M. Brown: As far as the statistical data regarding the departure
of students going after the first year, I have to say that we do not have them
here, although we do recognize that there is a disturbing percentage of our
students that do leave after the first semester and move on to other provinces
to continue their education. So, I cannot tell you, statistically, exactly what
those numbers are, other than say that, for us, it is a disturbing number.
M. Cameron: Can you find that out? (12 h 30)
M. Brown: Yes, we can find out and we will certainly be glad to
share it with the members of the Parliamentary commission.
As far as the impact of what a future scenario could look like, in our
mind, we think that when the dust finally settles this probably will look like
that certainly English mother tongue should have and should continue to be an
important part of the core, that, as Alex had mentioned ealier, as Mr. Potter
mentioned earlier, that humanities be somehow structured and tightened up, we
hope that somewhere along that line, the themes being proposed by the Conseil
des collèges along with the Federation of cégeps will enable us
to maintain a lot of the people that we already have, so I do not see a major
shift in personnel at that point. And, hopefully, in the part being so
recommended by the Federation that we will have the access as colleges to
develop what is considered to be our core, our compulsory, phys ed would have a
role to play in there. So, we think that when all is said and done, there
probably should not be that major impact from the point of view of personnel,
as it touches our people.
La Présidente (Mme Hovington): Merci beaucoup. Ça
va. C'est tout le temps que nous avons, malheureusement.
M. Brown: O.K.
La Présidente (Mme Hovington): En conclusion, Mme la
ministre, rapidement.
Mme Robillard: II me reste à remercier les
gens des collèges publics et privés. Sachez que
j'apprécie que les collèges puissent se rejoindre.
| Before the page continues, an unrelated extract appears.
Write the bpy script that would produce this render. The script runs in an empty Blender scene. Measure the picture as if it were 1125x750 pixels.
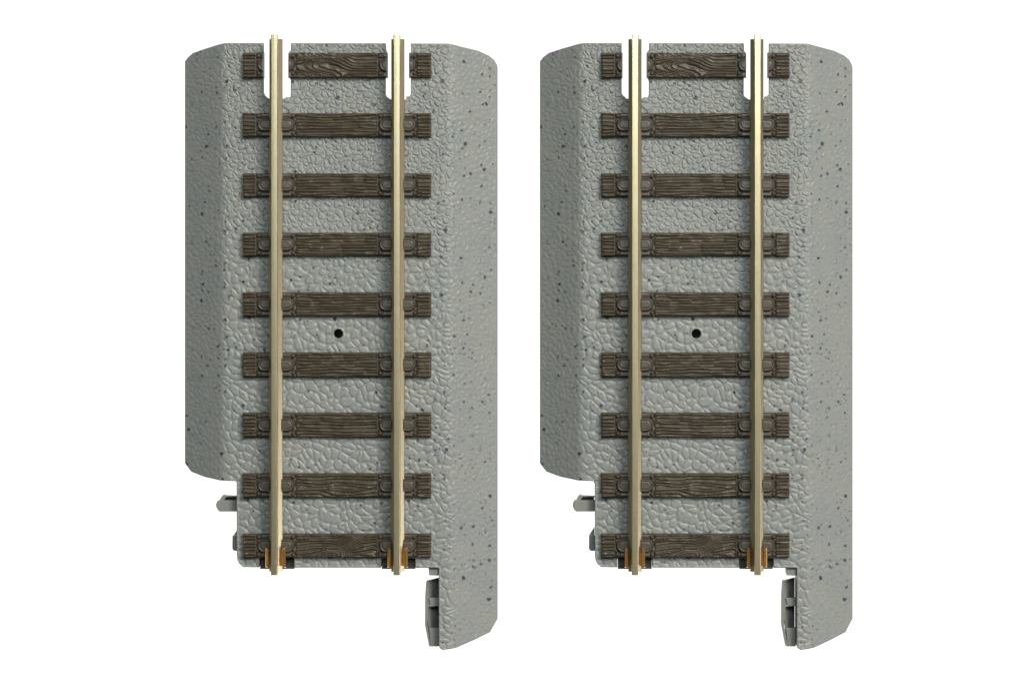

Quel que soit
leur statut, quand on parle du contenu de la formation, du régime
pédagogique, donc qu'on ait un statut public ou privé, nous avons
les mêmes enjeux et nous devons participer ensemble aux changements.
Merci beaucoup d'être venus en commission parlementaire.
La Présidente (Mme Hovington): À mon tour de vous
remercier au nom des commissaires de la commission de l'éducation
d'être venus nous présenter votre mémoire.
Je rappelle aux parlementaires que la commission de l'éducation
ne siégera ni cet après-midi ni ce soir. Demain matin, nous
commencerons dès 9 h 30 et jusqu'à 22 heures demain soir. Les
auditions qui étaient prévues pour le jeudi 19 novembre sont
aussi remises. Ce sont des changements à notre horaire de travail.
Ceci étant dit, la commission de l'éducation ajourne donc
ses travaux jusqu'à demain matin, 9 h 30. Bonne journée!